Sagel suggested something Friedman has been advocating for since 1976, a parking deck above the Baldwin lot, which is located on Elm Street. According to Friedman, the deck would lay level with Elm Street because the parking lot drops down significantly once you have passed the entrance of the lot.

“Let people stay. Why are you kicking people out? They are down there to spend money. Why are you getting rid of them?” Sagel said. “Build a large lot and let everyone pay.”

Ted Kopec, a stylist at Faces Beautiful who commutes from Stratford, called the parking situation in downtown Westport “atrocious.”

“It seemed like by the time I walked to my car I was already halfway home. It was a hike,” Kopec said. “As a commuter, I-95 wasn’t the problem. The problem was, ‘what am I going to do when I get there,’” Kopec said.

Clients frequently got tickets and Faces Beautiful would reimburse them.
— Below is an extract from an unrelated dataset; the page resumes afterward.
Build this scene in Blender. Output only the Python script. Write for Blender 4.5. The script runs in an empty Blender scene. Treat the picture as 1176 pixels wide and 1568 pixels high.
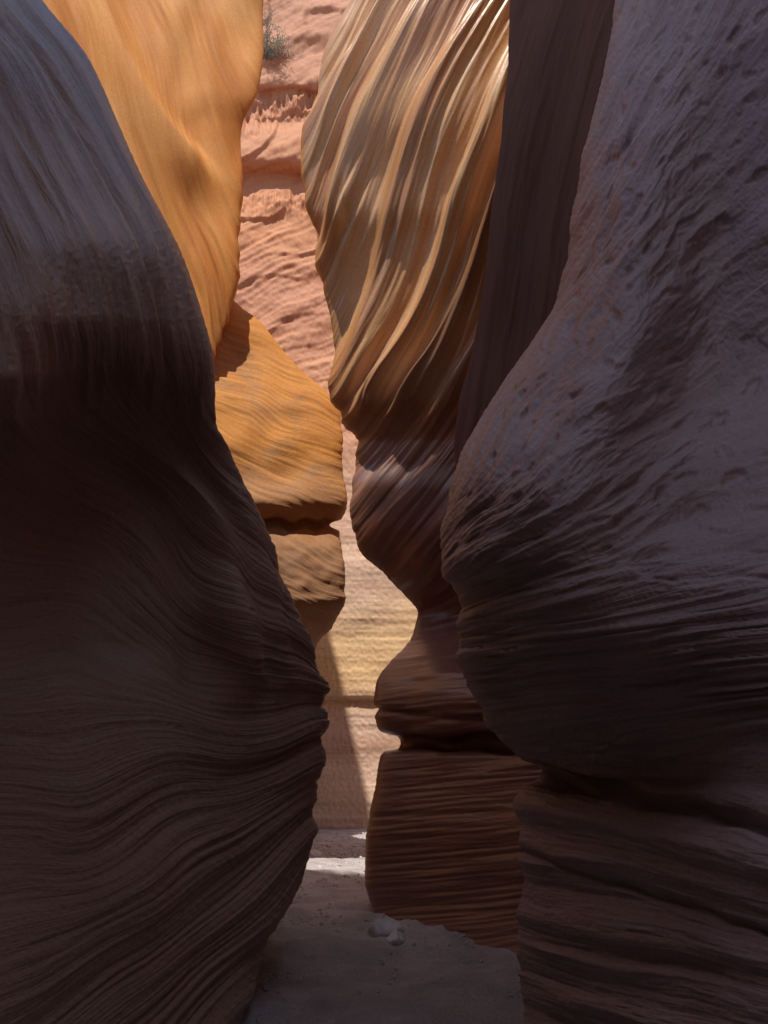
import bpy, math, numpy as np, random
from mathutils import Vector
random.seed(3)
sc=bpy.context.scene
F=1120.0; TH=math.radians(20); CT,ST=math.cos(TH),math.sin(TH); H=1.3
# ---------------- noise ----------------
rs=np.random.RandomState(7)
PERM=np.concatenate([rs.permutation(256)]*3)
ANG=rs.rand(256)*2*np.pi
GX,GY=np.cos(ANG),np.sin(ANG)
def perlin(x,y,seed=0):
    x=np.asarray(x,float)+seed*17.31; y=np.asarray(y,float)+seed*9.77
    xi=np.floor(x).astype(int); yi=np.floor(y).astype(int)
    xf=x-xi; yf=y-yi
    def g(ix,iy,dx,dy):
        h=PERM[(PERM[ix&255]+(iy&255))]
        return GX[h]*dx+GY[h]*dy
    u=xf*xf*xf*(xf*(xf*6-15)+10); v=yf*yf*yf*(yf*(yf*6-15)+10)
    a=g(xi,yi,xf,yf); b=g(xi+1,yi,xf-1,yf); c=g(xi,yi+1,xf,yf-1); d=g(xi+1,yi+1,xf-1,yf-1)
    return ((a+(b-a)*u)+((c+(d-c)*u)-(a+(b-a)*u))*v)*1.5
def fbm(x,y,o=4,seed=0,gain=.5):
    r=0;a=1
    for i in range(o):
        r=r+a*perlin(x*2**i,y*2**i,seed+i*3); a*=gain
    return r
def ridged(x,y,seed=0): return 1-2*np.abs(perlin(x,y,seed))
def sm(a,b,x):
    t=np.clip((x-a)/(b-a),0,1); return t*t*(3-2*t)
def saw(p,w=.3):
    p=p-np.floor(p)
    h=np.where(p<w,p/w,1-(p-w)/(1-w))
    return h*h*(3-2*h)
# ---------------- interpolation ----------------
def pchip(xk,Y,x):
    xk=np.asarray(xk,float); Y=np.asarray(Y,float)
    h=np.diff(xk)[:,None]; d=np.diff(Y,axis=0)/h
    m=np.zeros_like(Y); m[0]=d[0]; m[-1]=d[-1]
    same=(d[:-1]*d[1:])>0
    w1=2*h[1:]+h[:-1]; w2=h[1:]+2*h[:-1]
    with np.errstate(divide='ignore',invalid='ignore'):
        hm=(w1+w2)/(w1/d[:-1]+w2/d[1:])
    m[1:-1]=np.where(same,np.nan_to_num(hm),0)
    i=np.clip(np.searchsorted(xk,x,side='right')-1,0,len(xk)-2)
    t=((x-xk[i])/(xk[i+1]-xk[i]))[:,None]; hh=h[i]
    return ((1+2*t)*(1-t)**2)*Y[i]+t*(1-t)**2*hh*m[i]+t*t*(3-2*t)*Y[i+1]+t*t*(t-1)*hh*m[i+1]
def unproj(px,py,Y):
    u=(px-588)/F; v=(784-py)/F; k=CT-v*ST
    return np.stack([u/k*Y, Y+0*px, H+(ST+v*CT)/k*Y],-1)
def make_mesh(name,P,UV,mat):
    nv,nu=P.shape[:2]
    me=bpy.data.meshes.new(name)
    me.vertices.add(nv*nu); me.vertices.foreach_set("co",P.reshape(-1).astype(np.float32))
    idx=np.arange(nv*nu).reshape(nv,nu)
    q=np.stack([idx[:-1,:-1],idx[:-1,1:],idx[1:,1:],idx[1:,:-1]],-1).reshape(-1)
    me.loops.add(len(q)); me.loops.foreach_set("vertex_index",q.astype(np.int32))
    nf=len(q)//4
    me.polygons.add(nf); me.polygons.foreach_set("loop_start",np.arange(0,nf*4,4,dtype=np.int32))
    me.update(calc_edges=True)
    me.polygons.foreach_set("use_smooth",np.ones(nf,bool))
    uvl=me.uv_layers.new(name="strata")
    uvl.data.foreach_set("uv",UV.reshape(-1,2)[q].reshape(-1).astype(np.float32))
    me.materials.append(mat)
    ob=bpy.data.objects.new(name,me); sc.collection.objects.link(ob)
    return ob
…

Employees used to walk each other, or drive each other to their cars after closing during the evening hours, Kopec said.

Friedman acknowledged that the Imperial Lot is nearby the police station, but he said it couldn’t be considered downtown parking for female employees.

“You can’t ask women employees to walk all the way to the imperial lot, even if there are lights,” he said.

Lee Papageorge, a downtown landlord and the owner of Oscar’s Deli, also said something needs to be done to improve downtown parking.

“The number one addition I would like to see is a parking deck, before any other public construction or renovation is done,” Papageorge said.

The opposition to increased parking dates back more than 30 years, Friedman said.

“Nobody wanted to turn Westport into a megalopolis. Nobody wanted to have parking on structure. That was the attitude at the time,” he said, referring to the 1960’s.